Reports in July said that Charlotte-Mecklenburg failed dismally in meeting its academic targets for the 2010-2011 school year. Emily Dalesio of the Associated Press wrote on July 21 that “preliminary schoolhouse data show fewer than three of 10 Charlotte-Mecklenburg Schools met the targets set for them in the academic year that concluded in June.”

And in June, Newsweek’s list of America’s Best High Schools had only two Charlotte schools on it, down from 13 last year. (Newsweek used stricter criteria this year, which might help explain the drop.)

This all came shortly after Charlotte-Mecklenburg superintendent Peter Gorman — who oversaw the district’s upward climb — left for a position in the News Corp.’s newly minted Education Division.

Charlotte was the birthplace of  mandated desegregation busing in 1969, which lasted until 2001 and yielded largely positive results.

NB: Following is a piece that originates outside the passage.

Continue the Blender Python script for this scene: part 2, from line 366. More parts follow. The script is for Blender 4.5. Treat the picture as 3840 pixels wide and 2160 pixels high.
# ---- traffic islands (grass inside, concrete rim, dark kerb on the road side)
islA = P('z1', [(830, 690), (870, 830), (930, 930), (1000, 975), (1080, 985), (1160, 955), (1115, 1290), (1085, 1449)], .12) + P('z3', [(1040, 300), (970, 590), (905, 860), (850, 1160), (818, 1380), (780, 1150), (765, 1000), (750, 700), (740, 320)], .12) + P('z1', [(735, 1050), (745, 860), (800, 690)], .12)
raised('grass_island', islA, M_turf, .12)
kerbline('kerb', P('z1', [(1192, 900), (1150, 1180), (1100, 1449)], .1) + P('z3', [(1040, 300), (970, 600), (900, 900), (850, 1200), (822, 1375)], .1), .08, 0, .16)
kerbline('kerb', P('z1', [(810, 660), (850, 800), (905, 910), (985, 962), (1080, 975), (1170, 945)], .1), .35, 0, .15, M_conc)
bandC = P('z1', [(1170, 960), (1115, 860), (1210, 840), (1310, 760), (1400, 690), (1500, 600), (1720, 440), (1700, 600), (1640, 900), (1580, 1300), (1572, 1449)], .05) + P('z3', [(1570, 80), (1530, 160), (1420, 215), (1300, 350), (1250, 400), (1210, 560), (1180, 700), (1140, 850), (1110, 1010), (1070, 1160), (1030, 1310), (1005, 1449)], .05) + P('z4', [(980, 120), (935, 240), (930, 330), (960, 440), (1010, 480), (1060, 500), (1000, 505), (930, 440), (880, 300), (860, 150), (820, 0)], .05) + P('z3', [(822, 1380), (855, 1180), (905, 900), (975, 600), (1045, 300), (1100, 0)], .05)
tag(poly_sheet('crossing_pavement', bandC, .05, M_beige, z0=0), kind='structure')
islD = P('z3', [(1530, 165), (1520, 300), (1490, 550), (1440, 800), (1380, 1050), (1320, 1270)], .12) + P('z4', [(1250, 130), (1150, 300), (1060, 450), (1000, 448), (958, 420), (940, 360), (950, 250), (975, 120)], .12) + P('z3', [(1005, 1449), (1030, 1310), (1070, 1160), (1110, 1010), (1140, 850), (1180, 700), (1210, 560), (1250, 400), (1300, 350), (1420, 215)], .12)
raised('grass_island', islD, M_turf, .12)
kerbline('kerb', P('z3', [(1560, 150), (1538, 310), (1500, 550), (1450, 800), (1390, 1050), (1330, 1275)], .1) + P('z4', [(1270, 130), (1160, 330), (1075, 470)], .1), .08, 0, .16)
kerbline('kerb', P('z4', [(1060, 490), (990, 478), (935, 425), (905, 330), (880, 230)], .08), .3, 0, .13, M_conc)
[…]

The three runners-up — each of which has been a finalist before — will receive $150,000 in scholarship money for their seniors. Highlights from these districts:

— In Broward, the achievement gap in reading and math was “near the smallest in Florida,” according to Duncan.

— In Miami-Dade, Duncan applauded its “online data warehouse,” where “data is the basis for every conversation.”

— In the Ysleta district, located on the Texas-Mexico border, 84 percent of all seniors took the SAT, the highest of the 75 districts eligible for the prize. Schools there also pay for students to take the PSAT and begin talks with parents about the SAT when their children are in sixth grade.